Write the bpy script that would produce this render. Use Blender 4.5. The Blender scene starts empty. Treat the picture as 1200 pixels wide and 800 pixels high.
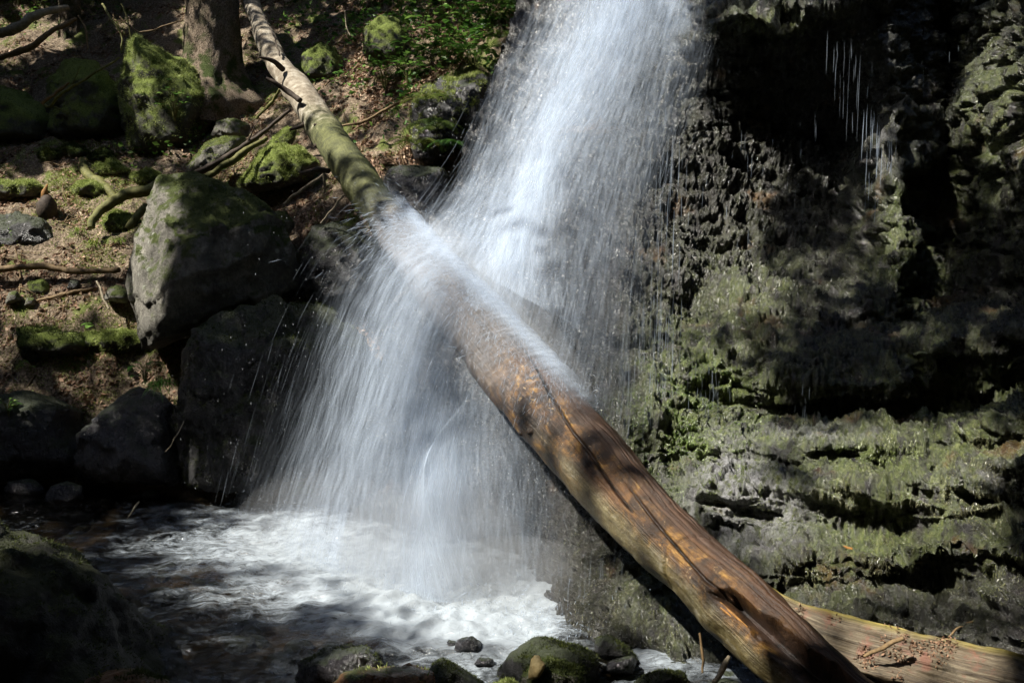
import bpy, bmesh, math, random
import numpy as np
from mathutils import Vector, Matrix

RNG = np.random.default_rng(7)
random.seed(7)
S = bpy.context.scene
COL = S.collection

# ------------------------------------------------------------------ camera
FPX, CAMZ = 933.0, 1.85
PITCH = math.atan(90 / FPX)
cam_data = bpy.data.cameras.new('camera')
cam = bpy.data.objects.new('camera', cam_data)
COL.objects.link(cam)
cam_data.sensor_width = 36.0
cam_data.lens = FPX / 1200 * 36
cam_data.clip_start, cam_data.clip_end = 0.05, 500
cam.location = (0, 0, CAMZ)
cam.rotation_euler = (math.pi / 2 - PITCH, 0, 0)
S.camera = cam
CP, SP = math.cos(PITCH), math.sin(PITCH)


def P(u, v, d):
    """world point seen at photo pixel (u, v) at depth d"""
    x = (np.asarray(u, float) - 600) / FPX * d
    y = (400 - np.asarray(v, float)) / FPX * d
    return np.stack(np.broadcast_arrays(x, CP * d + SP * y, CAMZ + CP * y - SP * d), -1)


def PT(*pts):
    return np.array([P(*p) for p in pts])


def onz(u, v, z=0.0):
    k = (400 - v) / FPX
    d = (z - CAMZ) / (CP * k - SP)
    return P(u, v, d)


def proj(p):
    p = np.asarray(p, float)
    y, z = p[..., 1], p[..., 2] - CAMZ
    d = CP * y - SP * z
    d = np.where(np.abs(d) < 1e-3, 1e-3, d)
    return 600 + FPX * p[..., 0] / d, 400 - FPX * (SP * y + CP * z) / d, d


# ------------------------------------------------------------------ noise
_perm = np.random.default_rng(11).permutation(256)
_perm = np.concatenate([_perm, _perm, _perm])
_g = np.random.default_rng(12).normal(size=(256, 3))
_g /= np.linalg.norm(_g, axis=1)[:, None]


def perlin(p):
    p = np.asarray(p, float)
    i = np.floor(p).astype(np.int64)
    f = p - i
    i &= 255
    w = f * f * f * (f * (f * 6 - 15) + 10)
    out = 0
    for dx in (0, 1):
        for dy in (0, 1):
            for dz in (0, 1):
                h = _perm[_perm[_perm[(i[:, 0] + dx) & 255] + ((i[:, 1] + dy) & 255)] + ((i[:, 2] + dz) & 255)]
                g = _g[h]
                dot = g[:, 0] * (f[:, 0] - dx) + g[:, 1] * (f[:, 1] - dy) + g[:, 2] * (f[:, 2] - dz)
                out = out + dot * (w[:, 0] if dx else 1 - w[:, 0]) * (w[:, 1] if dy else 1 - w[:, 1]) * (w[:, 2] if dz else 1 - w[:, 2])
    return out * 1.6


def fbm(p, scale, octaves=4, gain=.5, off=0., ridged=False):
    p = np.asarray(p, float).reshape(-1, 3) / np.asarray(scale) + off
    a, s, out = 1.0, 1.0, 0
    for k in range(octaves):
        n = perlin(p * s + 17.3 * k)
        out = out + a * ((1 - 2 * np.abs(n)) if ridged else n)
        a *= gain
        s *= 2.03
    return out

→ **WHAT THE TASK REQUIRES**
Without any pictures, reproduce the lines from the first one in the material through the line that has "np.linalg.norm(_g, axis=1)[:, None]", exactly as they appear.

→ **EXERCISE SOLUTION**
Write the bpy script that would produce this render. Use Blender 4.5. The Blender scene starts empty. Treat the picture as 1200 pixels wide and 800 pixels high.
import bpy, bmesh, math, random
import numpy as np
from mathutils import Vector, Matrix

RNG = np.random.default_rng(7)
random.seed(7)
S = bpy.context.scene
COL = S.collection

# ------------------------------------------------------------------ camera
FPX, CAMZ = 933.0, 1.85
PITCH = math.atan(90 / FPX)
cam_data = bpy.data.cameras.new('camera')
cam = bpy.data.objects.new('camera', cam_data)
COL.objects.link(cam)
cam_data.sensor_width = 36.0
cam_data.lens = FPX / 1200 * 36
cam_data.clip_start, cam_data.clip_end = 0.05, 500
cam.location = (0, 0, CAMZ)
cam.rotation_euler = (math.pi / 2 - PITCH, 0, 0)
S.camera = cam
CP, SP = math.cos(PITCH), math.sin(PITCH)


def P(u, v, d):
    """world point seen at photo pixel (u, v) at depth d"""
    x = (np.asarray(u, float) - 600) / FPX * d
    y = (400 - np.asarray(v, float)) / FPX * d
    return np.stack(np.broadcast_arrays(x, CP * d + SP * y, CAMZ + CP * y - SP * d), -1)


def PT(*pts):
    return np.array([P(*p) for p in pts])


def onz(u, v, z=0.0):
    k = (400 - v) / FPX
    d = (z - CAMZ) / (CP * k - SP)
    return P(u, v, d)


def proj(p):
    p = np.asarray(p, float)
    y, z = p[..., 1], p[..., 2] - CAMZ
    d = CP * y - SP * z
    d = np.where(np.abs(d) < 1e-3, 1e-3, d)
    return 600 + FPX * p[..., 0] / d, 400 - FPX * (SP * y + CP * z) / d, d


# ------------------------------------------------------------------ noise
_perm = np.random.default_rng(11).permutation(256)
_perm = np.concatenate([_perm, _perm, _perm])
_g = np.random.default_rng(12).normal(size=(256, 3))
_g /= np.linalg.norm(_g, axis=1)[:, None]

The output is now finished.